> Given instruction
Can you print the data exactly and leave out each image?

::::

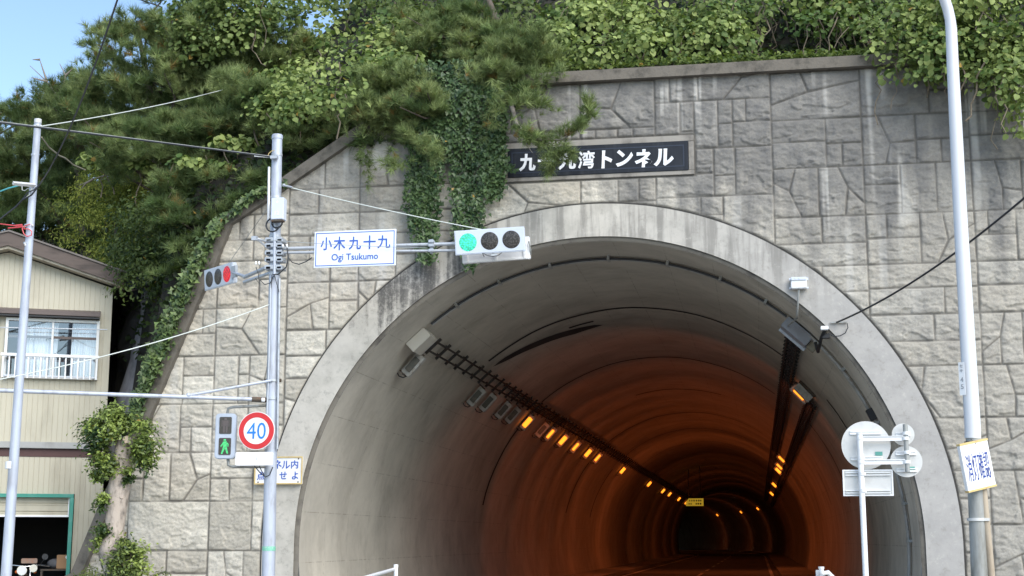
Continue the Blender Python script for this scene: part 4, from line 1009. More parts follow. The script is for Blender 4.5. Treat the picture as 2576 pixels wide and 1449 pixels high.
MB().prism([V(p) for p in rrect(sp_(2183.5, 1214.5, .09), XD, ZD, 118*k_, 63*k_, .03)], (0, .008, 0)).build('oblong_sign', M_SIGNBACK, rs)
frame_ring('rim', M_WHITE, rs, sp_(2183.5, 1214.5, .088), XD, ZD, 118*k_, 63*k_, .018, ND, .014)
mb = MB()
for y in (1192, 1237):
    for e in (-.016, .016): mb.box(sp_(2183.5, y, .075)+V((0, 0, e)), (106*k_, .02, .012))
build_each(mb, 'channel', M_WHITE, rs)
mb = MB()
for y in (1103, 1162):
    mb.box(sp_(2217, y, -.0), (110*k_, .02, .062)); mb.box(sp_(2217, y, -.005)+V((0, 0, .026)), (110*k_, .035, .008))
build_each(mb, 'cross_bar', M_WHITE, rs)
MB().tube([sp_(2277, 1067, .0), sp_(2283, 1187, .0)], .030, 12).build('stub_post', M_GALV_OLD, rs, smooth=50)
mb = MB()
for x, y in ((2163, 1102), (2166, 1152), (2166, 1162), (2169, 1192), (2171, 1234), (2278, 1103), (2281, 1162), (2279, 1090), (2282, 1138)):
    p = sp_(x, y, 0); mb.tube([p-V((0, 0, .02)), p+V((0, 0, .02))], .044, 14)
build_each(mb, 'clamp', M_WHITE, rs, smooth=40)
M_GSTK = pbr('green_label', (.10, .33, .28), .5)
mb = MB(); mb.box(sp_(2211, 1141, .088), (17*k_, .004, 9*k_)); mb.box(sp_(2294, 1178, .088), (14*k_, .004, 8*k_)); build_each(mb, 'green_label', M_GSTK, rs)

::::

> Complete response
Continue the Blender Python script for this scene: part 4, from line 1009. More parts follow. The script is for Blender 4.5. Treat the picture as 2576 pixels wide and 1449 pixels high.
MB().prism([V(p) for p in rrect(sp_(2183.5, 1214.5, .09), XD, ZD, 118*k_, 63*k_, .03)], (0, .008, 0)).build('oblong_sign', M_SIGNBACK, rs)
frame_ring('rim', M_WHITE, rs, sp_(2183.5, 1214.5, .088), XD, ZD, 118*k_, 63*k_, .018, ND, .014)
mb = MB()
for y in (1192, 1237):
    for e in (-.016, .016): mb.box(sp_(2183.5, y, .075)+V((0, 0, e)), (106*k_, .02, .012))
build_each(mb, 'channel', M_WHITE, rs)
mb = MB()
for y in (1103, 1162):
    mb.box(sp_(2217, y, -.0), (110*k_, .02, .062)); mb.box(sp_(2217, y, -.005)+V((0, 0, .026)), (110*k_, .035, .008))
build_each(mb, 'cross_bar', M_WHITE, rs)
MB().tube([sp_(2277, 1067, .0), sp_(2283, 1187, .0)], .030, 12).build('stub_post', M_GALV_OLD, rs, smooth=50)
mb = MB()
for x, y in ((2163, 1102), (2166, 1152), (2166, 1162), (2169, 1192), (2171, 1234), (2278, 1103), (2281, 1162), (2279, 1090), (2282, 1138)):
    p = sp_(x, y, 0); mb.tube([p-V((0, 0, .02)), p+V((0, 0, .02))], .044, 14)
build_each(mb, 'clamp', M_WHITE, rs, smooth=40)
M_GSTK = pbr('green_label', (.10, .33, .28), .5)
mb = MB(); mb.box(sp_(2211, 1141, .088), (17*k_, .004, 9*k_)); mb.box(sp_(2294, 1178, .088), (14*k_, .004, 8*k_)); build_each(mb, 'green_label', M_GSTK, rs)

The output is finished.